> _WHAT TO PRODUCE_
Return each line of the listing that contains the string "More".

(Extracted records)
▼▼▼

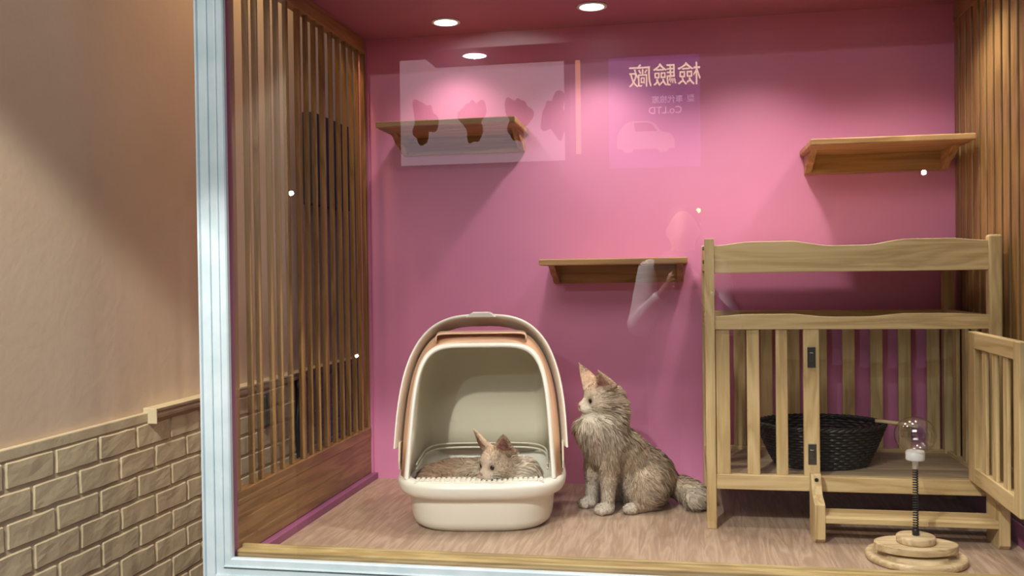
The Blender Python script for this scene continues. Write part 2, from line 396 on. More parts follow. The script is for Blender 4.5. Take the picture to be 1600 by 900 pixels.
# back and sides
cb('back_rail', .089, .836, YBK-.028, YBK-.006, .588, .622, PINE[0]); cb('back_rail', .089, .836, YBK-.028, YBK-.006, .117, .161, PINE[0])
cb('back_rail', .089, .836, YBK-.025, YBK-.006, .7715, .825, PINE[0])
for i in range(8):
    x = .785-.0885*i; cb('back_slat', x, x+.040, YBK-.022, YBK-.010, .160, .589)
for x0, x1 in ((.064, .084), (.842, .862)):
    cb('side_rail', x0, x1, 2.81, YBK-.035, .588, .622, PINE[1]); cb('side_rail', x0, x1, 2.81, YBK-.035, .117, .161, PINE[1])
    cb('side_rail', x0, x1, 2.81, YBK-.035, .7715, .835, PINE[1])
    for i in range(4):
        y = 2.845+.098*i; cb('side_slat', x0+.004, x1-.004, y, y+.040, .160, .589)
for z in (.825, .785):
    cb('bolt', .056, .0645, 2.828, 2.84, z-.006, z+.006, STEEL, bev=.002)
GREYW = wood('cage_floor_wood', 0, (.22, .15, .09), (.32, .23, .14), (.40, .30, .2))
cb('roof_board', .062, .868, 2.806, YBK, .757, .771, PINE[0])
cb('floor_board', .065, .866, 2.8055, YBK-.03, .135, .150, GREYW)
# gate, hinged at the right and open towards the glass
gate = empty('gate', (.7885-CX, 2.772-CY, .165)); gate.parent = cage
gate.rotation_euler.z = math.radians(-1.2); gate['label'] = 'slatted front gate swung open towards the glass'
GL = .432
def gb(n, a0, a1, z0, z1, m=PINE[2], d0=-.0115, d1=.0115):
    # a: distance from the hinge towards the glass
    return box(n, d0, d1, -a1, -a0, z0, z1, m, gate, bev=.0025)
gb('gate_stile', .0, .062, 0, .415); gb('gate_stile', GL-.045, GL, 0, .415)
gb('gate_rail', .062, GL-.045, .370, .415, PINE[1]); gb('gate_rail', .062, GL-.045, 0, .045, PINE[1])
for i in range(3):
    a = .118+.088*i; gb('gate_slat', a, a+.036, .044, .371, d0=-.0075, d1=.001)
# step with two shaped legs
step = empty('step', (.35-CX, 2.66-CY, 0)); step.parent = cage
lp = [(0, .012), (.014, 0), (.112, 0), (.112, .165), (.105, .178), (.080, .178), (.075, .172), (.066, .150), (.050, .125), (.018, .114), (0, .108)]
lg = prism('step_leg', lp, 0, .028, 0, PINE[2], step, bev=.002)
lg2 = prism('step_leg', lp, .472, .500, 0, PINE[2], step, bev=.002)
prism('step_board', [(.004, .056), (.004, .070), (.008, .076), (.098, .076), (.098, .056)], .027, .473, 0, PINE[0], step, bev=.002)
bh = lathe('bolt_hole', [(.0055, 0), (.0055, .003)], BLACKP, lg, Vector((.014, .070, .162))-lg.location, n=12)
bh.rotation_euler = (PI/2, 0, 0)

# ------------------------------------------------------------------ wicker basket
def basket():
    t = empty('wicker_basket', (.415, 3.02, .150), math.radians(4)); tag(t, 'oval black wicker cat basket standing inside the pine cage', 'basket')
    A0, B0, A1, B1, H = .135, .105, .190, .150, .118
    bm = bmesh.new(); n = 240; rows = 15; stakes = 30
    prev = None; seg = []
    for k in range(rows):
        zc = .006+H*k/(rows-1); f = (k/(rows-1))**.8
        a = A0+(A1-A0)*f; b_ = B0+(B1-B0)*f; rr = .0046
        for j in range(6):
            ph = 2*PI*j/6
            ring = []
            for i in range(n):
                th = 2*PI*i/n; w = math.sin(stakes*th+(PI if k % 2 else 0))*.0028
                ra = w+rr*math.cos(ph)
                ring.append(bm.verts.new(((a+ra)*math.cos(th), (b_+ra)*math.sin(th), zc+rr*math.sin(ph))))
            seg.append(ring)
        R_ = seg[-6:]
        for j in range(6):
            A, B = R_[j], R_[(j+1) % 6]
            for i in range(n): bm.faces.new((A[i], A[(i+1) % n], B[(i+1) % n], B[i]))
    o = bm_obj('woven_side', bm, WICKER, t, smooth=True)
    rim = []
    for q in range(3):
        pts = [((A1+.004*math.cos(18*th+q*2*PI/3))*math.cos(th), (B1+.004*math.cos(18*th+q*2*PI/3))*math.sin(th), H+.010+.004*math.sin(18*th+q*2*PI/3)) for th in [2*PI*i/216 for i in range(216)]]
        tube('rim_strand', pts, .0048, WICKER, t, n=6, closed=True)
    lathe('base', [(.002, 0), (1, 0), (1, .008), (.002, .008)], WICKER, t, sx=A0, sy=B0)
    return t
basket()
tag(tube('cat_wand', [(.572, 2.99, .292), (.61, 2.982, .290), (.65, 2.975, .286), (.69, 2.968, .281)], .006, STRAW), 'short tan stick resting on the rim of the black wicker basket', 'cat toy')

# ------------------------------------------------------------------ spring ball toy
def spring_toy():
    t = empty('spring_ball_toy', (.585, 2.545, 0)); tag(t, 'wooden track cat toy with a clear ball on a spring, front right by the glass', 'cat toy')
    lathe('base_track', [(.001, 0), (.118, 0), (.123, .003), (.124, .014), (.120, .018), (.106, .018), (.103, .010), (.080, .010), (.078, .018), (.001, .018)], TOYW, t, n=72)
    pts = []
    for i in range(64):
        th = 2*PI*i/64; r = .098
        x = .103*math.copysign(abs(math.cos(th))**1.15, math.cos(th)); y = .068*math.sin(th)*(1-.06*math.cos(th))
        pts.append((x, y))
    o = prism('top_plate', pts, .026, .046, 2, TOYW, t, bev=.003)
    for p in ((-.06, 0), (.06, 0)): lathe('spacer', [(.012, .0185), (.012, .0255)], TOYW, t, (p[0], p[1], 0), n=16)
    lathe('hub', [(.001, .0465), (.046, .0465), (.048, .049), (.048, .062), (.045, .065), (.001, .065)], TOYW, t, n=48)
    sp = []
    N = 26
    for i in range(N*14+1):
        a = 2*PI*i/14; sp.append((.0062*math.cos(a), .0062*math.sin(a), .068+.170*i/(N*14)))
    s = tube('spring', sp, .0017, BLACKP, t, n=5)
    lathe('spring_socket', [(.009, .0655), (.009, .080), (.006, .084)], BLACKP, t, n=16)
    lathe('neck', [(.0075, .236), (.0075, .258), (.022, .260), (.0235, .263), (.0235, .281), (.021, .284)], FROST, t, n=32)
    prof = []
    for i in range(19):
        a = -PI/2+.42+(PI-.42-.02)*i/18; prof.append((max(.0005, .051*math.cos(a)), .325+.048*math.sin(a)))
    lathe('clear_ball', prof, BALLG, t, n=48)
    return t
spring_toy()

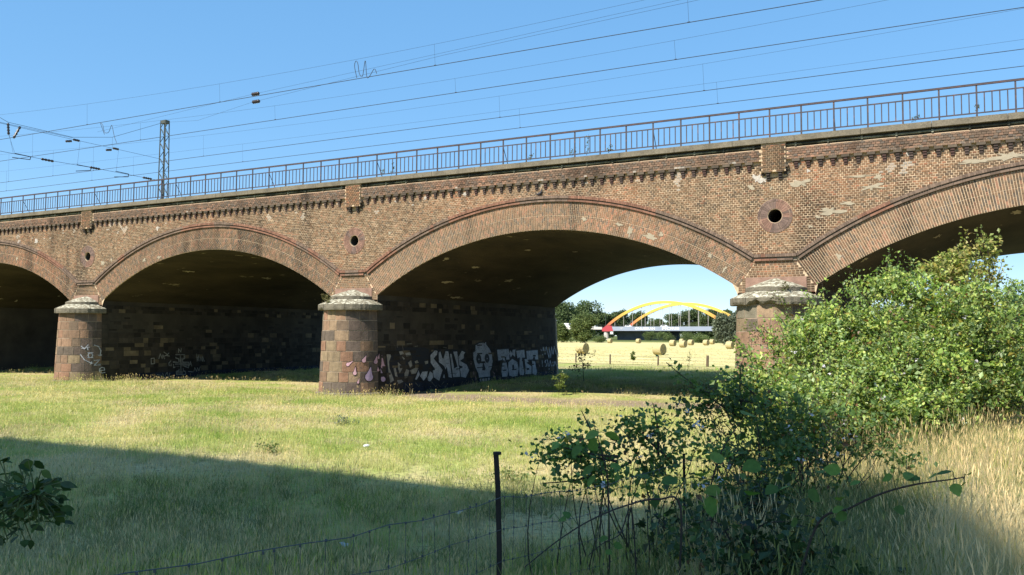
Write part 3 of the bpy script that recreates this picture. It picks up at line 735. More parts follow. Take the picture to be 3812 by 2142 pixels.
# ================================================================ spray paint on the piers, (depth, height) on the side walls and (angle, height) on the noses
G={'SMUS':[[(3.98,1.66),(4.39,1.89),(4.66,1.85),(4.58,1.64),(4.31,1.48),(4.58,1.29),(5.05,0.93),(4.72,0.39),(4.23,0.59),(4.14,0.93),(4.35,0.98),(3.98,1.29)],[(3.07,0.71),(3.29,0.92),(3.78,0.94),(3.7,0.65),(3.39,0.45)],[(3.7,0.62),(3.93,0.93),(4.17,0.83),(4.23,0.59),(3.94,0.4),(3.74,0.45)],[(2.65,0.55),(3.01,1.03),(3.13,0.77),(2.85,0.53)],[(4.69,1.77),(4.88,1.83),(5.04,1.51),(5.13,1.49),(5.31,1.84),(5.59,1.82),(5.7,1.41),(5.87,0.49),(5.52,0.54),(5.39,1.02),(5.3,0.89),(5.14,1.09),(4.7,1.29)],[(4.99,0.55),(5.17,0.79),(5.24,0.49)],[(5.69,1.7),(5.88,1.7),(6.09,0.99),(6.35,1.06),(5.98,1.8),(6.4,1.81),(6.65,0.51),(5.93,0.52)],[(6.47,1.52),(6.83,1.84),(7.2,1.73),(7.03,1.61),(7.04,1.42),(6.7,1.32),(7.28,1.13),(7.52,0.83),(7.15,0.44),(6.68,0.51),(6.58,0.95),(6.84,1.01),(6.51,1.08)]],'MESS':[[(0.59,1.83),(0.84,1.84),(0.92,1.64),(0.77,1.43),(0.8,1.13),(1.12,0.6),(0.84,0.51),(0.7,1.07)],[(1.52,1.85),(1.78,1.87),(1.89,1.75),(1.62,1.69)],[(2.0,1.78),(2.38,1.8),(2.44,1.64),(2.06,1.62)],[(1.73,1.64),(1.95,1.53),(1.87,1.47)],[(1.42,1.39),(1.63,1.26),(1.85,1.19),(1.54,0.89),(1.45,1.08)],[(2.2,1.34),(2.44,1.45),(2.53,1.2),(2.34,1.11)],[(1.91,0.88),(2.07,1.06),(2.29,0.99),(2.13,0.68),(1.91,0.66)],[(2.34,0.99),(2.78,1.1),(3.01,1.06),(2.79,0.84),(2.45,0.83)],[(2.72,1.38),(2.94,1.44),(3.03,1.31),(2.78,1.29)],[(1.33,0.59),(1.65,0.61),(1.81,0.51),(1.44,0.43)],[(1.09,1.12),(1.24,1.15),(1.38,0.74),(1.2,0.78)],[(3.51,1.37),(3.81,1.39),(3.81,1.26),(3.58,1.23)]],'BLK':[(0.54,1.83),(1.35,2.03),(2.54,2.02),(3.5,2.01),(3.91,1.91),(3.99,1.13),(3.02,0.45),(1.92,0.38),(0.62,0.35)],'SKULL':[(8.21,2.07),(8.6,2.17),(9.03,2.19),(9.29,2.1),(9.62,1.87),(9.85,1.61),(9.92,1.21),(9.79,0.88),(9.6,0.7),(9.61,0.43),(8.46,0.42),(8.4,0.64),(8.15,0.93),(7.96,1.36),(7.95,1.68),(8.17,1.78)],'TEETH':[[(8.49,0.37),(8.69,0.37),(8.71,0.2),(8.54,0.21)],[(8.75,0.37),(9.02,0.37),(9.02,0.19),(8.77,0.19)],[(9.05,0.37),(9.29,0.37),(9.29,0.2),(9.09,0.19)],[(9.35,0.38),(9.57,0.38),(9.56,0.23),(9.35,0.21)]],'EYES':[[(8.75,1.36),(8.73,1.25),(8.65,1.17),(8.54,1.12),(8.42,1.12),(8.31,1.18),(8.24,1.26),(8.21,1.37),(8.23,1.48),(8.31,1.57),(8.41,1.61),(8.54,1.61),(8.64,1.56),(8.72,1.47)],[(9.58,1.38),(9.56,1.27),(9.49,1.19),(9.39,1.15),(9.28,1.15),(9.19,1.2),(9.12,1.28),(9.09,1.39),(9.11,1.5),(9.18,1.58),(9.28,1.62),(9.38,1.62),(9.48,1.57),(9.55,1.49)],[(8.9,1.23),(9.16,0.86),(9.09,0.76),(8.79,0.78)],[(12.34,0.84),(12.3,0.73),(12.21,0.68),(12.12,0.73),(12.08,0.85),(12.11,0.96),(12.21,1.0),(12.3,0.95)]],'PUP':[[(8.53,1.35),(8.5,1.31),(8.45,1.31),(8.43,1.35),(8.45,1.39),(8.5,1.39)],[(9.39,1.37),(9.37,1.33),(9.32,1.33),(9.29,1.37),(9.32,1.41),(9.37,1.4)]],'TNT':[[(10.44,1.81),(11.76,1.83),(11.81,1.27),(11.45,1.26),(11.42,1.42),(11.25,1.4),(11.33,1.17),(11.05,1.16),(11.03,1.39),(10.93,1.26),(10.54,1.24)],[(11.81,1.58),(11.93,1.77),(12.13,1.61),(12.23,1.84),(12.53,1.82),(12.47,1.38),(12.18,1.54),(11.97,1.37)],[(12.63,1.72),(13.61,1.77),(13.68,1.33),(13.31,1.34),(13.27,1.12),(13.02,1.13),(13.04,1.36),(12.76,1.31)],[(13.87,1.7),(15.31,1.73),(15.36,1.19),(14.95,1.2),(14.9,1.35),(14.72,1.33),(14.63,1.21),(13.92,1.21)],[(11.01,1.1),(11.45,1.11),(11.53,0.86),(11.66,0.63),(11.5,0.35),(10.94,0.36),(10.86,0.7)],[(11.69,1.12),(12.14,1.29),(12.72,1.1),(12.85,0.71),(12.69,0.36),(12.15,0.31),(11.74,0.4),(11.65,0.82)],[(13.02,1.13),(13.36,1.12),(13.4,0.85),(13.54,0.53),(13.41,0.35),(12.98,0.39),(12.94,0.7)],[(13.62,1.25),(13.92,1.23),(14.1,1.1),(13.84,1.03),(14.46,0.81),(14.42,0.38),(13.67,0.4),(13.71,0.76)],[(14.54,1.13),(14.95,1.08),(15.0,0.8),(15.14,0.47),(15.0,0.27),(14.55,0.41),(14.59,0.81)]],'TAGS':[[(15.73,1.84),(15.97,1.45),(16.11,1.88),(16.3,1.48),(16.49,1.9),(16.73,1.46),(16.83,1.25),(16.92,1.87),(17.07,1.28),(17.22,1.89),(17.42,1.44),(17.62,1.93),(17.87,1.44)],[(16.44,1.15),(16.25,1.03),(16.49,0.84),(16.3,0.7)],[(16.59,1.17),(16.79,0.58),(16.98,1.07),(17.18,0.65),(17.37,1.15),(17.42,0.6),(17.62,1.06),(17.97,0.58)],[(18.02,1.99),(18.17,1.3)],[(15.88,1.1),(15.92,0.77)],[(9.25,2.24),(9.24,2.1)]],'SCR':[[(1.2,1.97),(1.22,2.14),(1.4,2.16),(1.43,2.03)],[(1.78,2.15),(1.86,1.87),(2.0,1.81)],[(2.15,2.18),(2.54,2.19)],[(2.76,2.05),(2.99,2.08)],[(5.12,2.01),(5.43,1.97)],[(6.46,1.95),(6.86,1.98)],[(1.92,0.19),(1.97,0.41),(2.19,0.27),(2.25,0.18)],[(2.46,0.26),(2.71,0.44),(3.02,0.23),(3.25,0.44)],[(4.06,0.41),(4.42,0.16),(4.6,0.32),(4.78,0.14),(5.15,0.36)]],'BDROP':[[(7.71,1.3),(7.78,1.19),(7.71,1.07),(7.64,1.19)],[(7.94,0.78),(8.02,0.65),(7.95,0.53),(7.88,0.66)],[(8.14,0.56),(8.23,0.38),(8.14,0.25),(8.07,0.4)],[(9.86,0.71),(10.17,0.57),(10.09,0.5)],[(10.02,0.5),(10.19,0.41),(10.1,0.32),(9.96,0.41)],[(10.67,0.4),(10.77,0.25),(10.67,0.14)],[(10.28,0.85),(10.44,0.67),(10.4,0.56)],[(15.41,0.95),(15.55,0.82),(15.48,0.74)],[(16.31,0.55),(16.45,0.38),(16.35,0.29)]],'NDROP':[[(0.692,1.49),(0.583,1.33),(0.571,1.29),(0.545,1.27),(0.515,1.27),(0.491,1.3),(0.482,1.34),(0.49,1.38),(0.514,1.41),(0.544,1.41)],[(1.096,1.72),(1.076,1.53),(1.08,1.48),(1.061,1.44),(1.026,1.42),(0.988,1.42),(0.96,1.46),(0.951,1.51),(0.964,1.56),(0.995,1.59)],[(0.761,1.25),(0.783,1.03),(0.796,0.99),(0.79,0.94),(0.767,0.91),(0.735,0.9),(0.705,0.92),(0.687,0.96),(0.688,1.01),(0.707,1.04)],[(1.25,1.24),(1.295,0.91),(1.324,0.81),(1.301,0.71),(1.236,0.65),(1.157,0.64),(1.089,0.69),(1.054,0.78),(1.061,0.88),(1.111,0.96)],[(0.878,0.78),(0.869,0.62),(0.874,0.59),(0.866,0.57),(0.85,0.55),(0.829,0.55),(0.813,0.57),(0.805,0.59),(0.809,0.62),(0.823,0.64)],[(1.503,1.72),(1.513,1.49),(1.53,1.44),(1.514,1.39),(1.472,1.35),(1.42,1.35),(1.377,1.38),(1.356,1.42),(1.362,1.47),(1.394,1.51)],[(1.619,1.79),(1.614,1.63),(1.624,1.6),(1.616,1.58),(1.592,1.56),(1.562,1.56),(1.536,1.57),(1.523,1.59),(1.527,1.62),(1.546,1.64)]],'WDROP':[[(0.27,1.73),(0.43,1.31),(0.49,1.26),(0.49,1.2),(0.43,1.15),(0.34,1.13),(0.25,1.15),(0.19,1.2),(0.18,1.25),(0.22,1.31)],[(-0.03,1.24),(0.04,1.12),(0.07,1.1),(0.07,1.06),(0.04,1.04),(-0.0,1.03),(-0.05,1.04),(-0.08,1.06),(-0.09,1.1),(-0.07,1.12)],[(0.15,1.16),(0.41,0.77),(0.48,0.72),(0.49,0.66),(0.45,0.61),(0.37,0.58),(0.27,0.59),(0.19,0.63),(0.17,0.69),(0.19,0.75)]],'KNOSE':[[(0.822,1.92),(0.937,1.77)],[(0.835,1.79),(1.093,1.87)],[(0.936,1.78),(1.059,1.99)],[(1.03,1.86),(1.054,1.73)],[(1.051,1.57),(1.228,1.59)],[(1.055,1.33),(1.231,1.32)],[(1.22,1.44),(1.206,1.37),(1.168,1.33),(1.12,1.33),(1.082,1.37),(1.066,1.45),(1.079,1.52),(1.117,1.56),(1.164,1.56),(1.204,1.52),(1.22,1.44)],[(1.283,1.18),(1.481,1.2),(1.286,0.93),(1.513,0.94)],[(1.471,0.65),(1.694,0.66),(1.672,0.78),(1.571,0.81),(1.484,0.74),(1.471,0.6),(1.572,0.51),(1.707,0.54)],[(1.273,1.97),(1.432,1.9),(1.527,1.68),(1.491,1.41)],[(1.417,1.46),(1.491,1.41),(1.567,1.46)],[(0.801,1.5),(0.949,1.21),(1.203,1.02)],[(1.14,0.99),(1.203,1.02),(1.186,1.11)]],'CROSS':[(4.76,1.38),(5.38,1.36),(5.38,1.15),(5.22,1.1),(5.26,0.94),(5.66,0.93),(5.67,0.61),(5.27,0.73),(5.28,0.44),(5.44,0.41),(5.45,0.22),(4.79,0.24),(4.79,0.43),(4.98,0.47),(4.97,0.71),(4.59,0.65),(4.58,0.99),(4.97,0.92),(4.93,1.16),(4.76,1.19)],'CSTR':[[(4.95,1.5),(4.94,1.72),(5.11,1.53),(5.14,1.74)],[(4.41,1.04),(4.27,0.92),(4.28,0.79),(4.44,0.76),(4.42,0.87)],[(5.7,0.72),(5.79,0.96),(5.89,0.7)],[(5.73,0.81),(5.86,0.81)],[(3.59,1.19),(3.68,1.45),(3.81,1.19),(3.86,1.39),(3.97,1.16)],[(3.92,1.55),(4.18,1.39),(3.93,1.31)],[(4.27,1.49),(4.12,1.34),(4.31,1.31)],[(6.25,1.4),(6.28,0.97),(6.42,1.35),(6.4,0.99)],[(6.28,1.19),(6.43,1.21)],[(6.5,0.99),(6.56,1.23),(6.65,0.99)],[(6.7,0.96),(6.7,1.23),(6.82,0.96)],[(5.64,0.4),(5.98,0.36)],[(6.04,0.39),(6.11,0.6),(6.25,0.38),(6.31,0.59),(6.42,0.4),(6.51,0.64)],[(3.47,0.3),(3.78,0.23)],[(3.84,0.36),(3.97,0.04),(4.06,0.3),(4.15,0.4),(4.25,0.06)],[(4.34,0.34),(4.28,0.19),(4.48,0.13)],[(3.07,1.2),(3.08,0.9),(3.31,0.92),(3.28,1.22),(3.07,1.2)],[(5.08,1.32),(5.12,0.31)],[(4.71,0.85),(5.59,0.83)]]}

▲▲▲

> _PROBLEM SOLUTION_
The Blender Python script for this scene continues. Write part 2, from line 396 on. More parts follow. The script is for Blender 4.5. Take the picture to be 1600 by 900 pixels.
Write part 3 of the bpy script that recreates this picture. It picks up at line 735. More parts follow. Take the picture to be 3812 by 2142 pixels.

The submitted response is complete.